Escribía Wislawa Szymborska que “vivir significa estorbar”. ¡Cuánta razón tenía!
El mundo moderno se ha individualizado a tal grado que la presencia del “otro” físico incomoda, genera alteración, irrita por la posibilidad de que conozca al “Yo” íntimo, el que “es” y no el que “aparenta ser”, ese al que se aspira a ser porque provoca una mayor sensación de satisfacción con ese algo que pueda explicar una existencia.
En el fondo, se trata de una necesidad de reconocimiento (no en el sentido de aplaudir por un mérito), de sentir que a través de la virtualidad existimos en el modo que queremos ser vistos (incluyendo los miles de filtros disponibles para decorar una vida y una existencia codependiente de la virtualidad).

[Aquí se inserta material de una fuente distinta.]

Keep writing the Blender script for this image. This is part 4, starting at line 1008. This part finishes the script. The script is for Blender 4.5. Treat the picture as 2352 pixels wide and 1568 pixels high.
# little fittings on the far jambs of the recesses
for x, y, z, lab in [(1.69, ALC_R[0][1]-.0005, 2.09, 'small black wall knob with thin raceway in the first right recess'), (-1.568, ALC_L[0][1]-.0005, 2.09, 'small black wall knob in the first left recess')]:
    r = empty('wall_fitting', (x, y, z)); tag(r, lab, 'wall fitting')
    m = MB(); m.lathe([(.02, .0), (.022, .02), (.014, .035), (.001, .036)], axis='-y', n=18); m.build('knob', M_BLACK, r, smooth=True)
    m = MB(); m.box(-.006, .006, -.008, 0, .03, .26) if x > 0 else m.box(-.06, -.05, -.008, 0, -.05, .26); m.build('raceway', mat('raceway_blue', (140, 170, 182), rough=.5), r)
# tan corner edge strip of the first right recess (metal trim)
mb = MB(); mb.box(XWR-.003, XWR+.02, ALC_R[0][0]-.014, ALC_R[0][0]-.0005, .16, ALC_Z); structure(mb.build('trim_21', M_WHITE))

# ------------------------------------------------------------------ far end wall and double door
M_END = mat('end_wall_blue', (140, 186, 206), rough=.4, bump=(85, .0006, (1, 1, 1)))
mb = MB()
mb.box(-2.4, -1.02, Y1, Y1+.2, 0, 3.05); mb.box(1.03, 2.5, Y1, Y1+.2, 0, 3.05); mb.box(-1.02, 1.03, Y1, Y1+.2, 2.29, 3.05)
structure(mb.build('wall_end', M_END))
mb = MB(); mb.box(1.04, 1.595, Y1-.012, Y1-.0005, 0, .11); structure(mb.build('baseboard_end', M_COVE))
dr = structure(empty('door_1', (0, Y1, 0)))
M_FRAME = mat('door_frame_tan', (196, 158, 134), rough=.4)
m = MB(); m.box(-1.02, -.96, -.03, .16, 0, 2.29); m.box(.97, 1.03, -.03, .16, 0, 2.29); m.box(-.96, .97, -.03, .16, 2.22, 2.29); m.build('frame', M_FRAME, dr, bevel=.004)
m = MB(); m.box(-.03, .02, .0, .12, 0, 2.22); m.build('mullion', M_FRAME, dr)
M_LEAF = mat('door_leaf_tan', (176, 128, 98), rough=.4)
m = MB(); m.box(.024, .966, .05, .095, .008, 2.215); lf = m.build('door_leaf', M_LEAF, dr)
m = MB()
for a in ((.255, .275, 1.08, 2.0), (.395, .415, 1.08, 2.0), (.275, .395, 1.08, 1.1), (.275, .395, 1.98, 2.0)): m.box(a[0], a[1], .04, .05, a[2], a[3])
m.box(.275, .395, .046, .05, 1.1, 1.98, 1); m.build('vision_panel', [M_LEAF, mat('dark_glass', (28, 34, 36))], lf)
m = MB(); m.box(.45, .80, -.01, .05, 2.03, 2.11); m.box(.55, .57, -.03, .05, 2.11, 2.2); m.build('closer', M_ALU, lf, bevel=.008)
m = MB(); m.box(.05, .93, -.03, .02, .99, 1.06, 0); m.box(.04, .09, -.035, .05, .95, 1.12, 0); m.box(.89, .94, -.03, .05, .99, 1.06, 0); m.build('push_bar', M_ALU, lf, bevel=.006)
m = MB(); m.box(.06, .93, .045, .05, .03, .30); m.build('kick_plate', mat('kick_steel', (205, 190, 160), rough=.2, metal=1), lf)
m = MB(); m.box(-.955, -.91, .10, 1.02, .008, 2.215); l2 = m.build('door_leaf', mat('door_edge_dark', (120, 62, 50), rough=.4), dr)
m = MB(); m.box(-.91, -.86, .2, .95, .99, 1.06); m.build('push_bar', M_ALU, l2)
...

La existencia, entonces, se reduce a un “like” multiplicado por la afinidad virtual de quien no conoce el “Yo” que “es”. Y todavía me preguntan si esa realidad virtual trasciende al entorno inmediato. Por supuesto, aunque cara a cara no se puedan emplear los filtros y nos quedemos únicamente con el remanente de la verdad.
La verdad incomoda porque existe. En la virtualidad solo jugamos con esa realidad. La existencia es una presencia incómoda, tanto o más que la propia sombra que cargamos desde el nacimiento hasta la muerte.
Vivir, entonces, significa estorbar. Un gusto ser presencia incómoda en este mundo.